▸ Description of the task
Of the lines in the data below, count the ones holding the string "empty", and answer with that number only.

▸ Material provided
-=-=-=-=-

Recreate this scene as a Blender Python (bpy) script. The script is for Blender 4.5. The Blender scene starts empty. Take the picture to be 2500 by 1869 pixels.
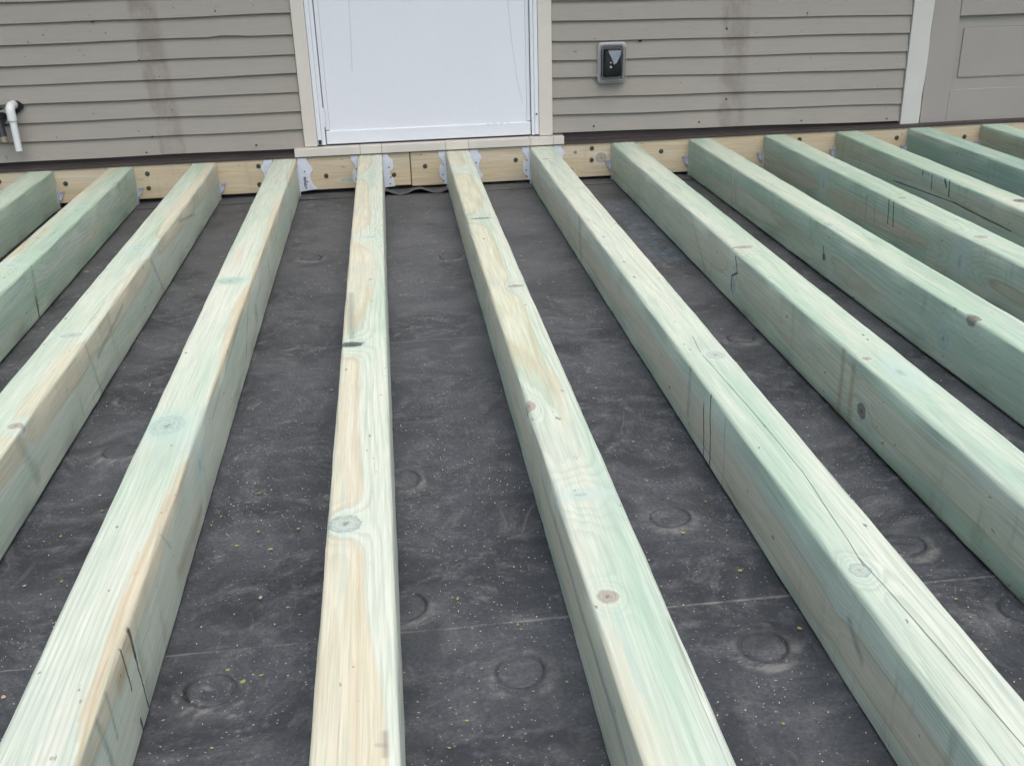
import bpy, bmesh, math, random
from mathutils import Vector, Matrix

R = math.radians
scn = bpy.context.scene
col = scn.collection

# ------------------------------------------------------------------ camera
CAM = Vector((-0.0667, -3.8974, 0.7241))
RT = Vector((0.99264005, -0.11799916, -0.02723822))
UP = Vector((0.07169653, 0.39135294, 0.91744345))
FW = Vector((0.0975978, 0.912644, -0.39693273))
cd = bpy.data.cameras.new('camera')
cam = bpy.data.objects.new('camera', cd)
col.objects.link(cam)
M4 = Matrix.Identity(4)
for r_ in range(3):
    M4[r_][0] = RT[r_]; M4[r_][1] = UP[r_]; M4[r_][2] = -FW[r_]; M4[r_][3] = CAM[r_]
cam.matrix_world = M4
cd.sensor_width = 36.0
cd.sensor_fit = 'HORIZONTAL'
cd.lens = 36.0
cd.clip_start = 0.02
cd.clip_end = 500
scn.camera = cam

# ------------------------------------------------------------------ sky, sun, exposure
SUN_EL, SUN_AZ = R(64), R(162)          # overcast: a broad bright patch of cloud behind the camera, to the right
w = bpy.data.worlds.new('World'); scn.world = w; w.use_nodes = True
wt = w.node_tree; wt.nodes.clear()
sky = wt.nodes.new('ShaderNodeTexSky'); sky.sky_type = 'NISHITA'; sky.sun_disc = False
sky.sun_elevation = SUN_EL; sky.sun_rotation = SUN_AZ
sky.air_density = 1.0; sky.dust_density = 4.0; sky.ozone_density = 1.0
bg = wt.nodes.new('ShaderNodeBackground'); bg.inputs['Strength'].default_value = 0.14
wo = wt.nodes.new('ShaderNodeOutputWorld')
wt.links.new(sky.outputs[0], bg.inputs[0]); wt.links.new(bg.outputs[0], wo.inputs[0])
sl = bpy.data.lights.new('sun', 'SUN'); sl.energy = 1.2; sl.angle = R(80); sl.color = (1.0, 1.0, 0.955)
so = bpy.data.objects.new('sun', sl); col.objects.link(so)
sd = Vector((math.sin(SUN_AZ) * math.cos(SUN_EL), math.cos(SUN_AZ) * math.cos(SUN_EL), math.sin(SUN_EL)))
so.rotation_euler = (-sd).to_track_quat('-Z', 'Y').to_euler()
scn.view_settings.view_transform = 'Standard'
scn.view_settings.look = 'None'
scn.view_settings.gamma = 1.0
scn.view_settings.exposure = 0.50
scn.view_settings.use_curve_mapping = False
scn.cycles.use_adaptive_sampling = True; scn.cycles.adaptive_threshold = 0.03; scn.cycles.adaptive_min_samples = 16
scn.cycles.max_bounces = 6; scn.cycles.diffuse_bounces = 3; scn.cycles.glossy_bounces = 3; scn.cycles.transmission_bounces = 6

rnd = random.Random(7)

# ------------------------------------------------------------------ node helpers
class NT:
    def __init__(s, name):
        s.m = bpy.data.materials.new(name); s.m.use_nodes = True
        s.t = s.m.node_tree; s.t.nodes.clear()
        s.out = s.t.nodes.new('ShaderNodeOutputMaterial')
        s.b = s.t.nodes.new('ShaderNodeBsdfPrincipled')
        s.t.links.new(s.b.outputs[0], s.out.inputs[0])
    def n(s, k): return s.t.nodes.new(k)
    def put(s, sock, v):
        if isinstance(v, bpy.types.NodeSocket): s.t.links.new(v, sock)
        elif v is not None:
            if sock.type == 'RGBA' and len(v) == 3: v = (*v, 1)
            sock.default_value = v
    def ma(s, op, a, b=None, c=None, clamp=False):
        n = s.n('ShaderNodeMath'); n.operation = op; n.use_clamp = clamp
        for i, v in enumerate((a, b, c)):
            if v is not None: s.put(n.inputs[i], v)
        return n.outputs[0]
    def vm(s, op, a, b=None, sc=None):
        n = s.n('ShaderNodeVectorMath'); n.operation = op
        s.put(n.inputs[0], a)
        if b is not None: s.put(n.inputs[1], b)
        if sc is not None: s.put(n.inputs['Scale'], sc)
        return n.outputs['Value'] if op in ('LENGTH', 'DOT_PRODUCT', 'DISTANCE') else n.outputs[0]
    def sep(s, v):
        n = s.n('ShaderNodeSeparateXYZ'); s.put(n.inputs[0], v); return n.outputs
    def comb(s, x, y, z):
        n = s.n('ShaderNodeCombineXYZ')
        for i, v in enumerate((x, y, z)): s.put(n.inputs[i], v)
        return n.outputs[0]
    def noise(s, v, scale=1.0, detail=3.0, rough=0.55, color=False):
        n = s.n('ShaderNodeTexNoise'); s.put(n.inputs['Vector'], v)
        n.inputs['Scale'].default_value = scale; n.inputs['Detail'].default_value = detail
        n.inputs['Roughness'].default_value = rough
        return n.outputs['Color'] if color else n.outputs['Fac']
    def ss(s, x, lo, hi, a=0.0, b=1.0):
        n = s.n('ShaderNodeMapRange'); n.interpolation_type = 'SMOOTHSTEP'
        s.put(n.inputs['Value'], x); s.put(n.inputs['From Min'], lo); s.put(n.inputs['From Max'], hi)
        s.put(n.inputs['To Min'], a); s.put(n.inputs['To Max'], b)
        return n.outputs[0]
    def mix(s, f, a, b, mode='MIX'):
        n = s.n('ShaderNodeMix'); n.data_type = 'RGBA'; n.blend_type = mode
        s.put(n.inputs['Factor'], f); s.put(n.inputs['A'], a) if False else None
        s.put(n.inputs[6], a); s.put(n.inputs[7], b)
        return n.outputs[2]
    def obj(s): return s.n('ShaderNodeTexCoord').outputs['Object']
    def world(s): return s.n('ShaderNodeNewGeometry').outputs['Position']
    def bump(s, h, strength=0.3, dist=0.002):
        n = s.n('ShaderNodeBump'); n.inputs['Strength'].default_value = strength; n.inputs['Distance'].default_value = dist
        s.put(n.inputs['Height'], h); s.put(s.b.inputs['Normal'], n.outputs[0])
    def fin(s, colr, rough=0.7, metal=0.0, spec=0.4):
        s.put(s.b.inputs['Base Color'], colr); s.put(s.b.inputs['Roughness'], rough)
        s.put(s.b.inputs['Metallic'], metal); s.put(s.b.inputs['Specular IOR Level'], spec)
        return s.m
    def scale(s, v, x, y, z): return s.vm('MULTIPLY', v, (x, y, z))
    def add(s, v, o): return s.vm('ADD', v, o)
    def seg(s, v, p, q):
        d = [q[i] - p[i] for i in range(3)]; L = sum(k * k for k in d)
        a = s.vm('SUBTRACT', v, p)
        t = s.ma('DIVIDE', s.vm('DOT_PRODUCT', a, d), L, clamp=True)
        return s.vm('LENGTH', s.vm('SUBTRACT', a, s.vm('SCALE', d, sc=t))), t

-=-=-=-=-

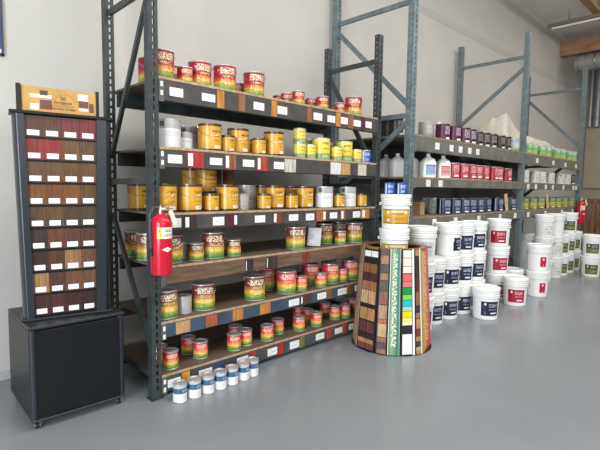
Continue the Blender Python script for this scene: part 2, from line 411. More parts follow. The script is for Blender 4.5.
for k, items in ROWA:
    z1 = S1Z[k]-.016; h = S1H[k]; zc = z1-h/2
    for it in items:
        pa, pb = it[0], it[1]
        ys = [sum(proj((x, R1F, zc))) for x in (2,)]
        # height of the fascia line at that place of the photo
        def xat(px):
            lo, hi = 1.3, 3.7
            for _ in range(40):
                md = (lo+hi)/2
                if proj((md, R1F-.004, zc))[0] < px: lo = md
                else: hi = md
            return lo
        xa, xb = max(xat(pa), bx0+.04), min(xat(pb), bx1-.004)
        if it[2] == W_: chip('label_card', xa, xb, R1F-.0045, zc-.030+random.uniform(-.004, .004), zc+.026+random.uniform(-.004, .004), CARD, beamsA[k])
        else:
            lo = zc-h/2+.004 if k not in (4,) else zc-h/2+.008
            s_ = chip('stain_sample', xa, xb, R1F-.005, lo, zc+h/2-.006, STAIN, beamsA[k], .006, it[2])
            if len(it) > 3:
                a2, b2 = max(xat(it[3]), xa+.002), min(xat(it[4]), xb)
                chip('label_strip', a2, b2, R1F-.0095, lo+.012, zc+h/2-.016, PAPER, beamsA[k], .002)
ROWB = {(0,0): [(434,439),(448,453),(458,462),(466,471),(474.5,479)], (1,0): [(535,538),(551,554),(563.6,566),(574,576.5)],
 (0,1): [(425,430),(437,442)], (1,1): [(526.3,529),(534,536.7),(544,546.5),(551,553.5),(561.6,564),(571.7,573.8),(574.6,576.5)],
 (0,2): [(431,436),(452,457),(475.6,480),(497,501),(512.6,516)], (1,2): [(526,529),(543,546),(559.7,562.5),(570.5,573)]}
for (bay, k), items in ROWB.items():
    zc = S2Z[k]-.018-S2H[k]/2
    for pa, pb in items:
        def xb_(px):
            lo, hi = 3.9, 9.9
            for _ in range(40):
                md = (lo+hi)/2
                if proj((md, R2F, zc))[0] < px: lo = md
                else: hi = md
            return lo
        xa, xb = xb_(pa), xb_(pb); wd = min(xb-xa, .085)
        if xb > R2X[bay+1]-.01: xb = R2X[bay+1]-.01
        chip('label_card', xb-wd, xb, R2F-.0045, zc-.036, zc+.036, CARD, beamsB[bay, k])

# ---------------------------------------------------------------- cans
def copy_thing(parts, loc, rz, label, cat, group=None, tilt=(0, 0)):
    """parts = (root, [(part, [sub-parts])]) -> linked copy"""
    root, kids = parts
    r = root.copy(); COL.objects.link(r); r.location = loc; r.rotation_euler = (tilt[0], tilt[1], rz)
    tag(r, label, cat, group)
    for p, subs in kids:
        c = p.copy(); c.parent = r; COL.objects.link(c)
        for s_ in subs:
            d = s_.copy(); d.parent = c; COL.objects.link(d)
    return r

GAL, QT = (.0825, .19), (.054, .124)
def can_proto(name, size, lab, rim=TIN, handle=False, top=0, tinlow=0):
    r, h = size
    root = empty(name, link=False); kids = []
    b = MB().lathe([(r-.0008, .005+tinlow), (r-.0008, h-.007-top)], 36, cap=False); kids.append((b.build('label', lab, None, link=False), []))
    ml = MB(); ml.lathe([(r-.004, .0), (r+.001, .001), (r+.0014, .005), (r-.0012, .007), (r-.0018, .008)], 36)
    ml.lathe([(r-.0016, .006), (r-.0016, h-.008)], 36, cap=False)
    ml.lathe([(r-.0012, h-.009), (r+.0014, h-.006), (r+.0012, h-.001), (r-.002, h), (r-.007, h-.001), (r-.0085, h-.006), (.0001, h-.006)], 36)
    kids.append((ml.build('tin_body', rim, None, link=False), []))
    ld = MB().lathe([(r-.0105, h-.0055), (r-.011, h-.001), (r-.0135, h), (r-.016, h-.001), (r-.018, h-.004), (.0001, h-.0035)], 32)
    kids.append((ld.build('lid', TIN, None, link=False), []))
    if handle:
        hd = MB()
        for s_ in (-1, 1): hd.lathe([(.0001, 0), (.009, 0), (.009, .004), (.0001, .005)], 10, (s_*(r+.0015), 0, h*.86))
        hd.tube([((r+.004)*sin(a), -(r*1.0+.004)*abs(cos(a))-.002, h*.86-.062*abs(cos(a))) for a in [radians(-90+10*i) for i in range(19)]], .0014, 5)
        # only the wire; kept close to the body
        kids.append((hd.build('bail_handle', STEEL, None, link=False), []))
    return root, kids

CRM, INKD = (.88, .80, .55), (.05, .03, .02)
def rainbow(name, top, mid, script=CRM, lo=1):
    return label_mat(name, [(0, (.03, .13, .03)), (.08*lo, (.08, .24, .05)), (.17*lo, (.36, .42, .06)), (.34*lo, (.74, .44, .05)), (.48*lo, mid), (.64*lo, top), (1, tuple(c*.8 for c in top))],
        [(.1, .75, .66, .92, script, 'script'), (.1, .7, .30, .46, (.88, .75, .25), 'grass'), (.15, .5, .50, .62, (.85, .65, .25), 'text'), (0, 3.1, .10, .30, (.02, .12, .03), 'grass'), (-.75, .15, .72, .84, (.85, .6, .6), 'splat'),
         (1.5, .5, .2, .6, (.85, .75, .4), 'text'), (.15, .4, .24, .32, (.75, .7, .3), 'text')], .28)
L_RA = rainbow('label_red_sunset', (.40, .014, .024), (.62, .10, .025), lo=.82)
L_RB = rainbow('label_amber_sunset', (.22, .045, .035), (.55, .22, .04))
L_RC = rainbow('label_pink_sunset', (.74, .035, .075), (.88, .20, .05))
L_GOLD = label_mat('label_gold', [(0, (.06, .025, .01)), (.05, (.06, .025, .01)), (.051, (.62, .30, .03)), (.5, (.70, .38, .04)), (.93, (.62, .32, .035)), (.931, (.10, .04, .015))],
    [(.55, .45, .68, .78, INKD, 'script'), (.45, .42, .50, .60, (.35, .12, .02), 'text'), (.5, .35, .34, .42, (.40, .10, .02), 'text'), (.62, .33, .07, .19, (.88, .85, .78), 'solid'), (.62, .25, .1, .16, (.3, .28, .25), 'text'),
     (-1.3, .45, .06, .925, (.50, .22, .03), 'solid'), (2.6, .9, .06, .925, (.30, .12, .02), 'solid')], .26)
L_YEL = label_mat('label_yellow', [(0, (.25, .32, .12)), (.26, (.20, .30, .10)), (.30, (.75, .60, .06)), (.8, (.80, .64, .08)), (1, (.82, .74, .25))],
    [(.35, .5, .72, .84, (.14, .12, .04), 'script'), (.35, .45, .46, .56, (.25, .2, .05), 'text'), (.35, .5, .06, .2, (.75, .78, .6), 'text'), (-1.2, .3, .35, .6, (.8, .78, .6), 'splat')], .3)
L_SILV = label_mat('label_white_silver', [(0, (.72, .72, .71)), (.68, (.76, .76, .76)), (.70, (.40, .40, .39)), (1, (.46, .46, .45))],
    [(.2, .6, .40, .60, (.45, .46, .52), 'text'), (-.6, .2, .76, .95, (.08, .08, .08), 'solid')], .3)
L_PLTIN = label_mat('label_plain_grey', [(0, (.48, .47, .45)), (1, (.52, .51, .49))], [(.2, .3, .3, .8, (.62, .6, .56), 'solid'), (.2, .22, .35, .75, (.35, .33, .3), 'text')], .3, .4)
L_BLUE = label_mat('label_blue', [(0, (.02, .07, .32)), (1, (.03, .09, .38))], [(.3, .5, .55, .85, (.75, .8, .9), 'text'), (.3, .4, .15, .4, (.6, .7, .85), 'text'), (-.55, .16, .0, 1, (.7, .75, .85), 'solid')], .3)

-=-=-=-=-

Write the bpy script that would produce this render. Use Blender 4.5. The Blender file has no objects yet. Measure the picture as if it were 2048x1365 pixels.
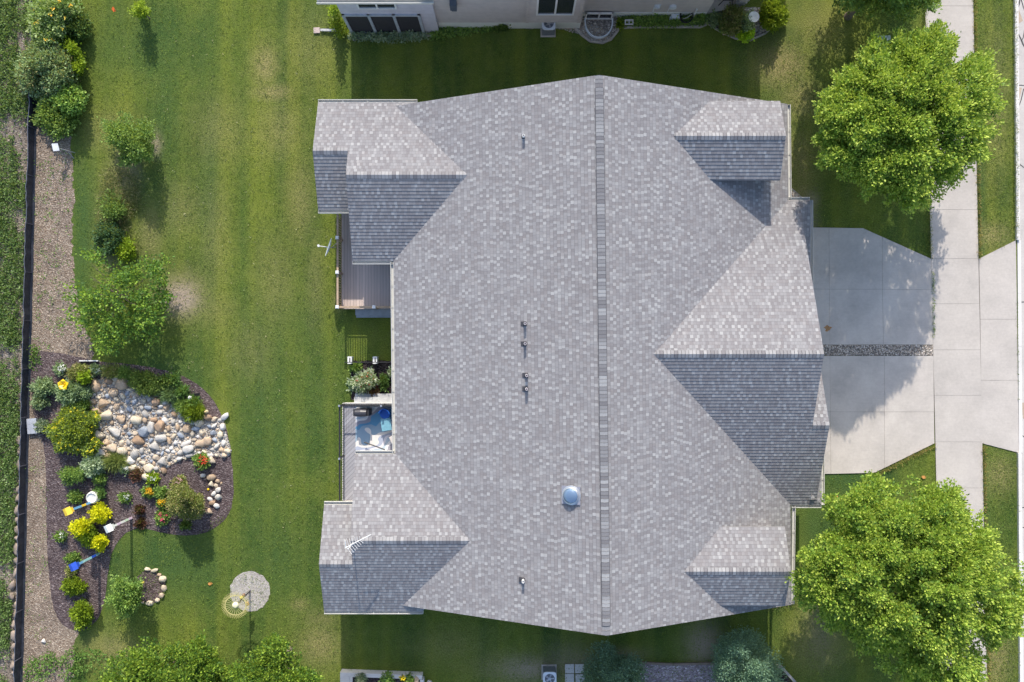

-=-=-=-=-

▸ Exercise response
2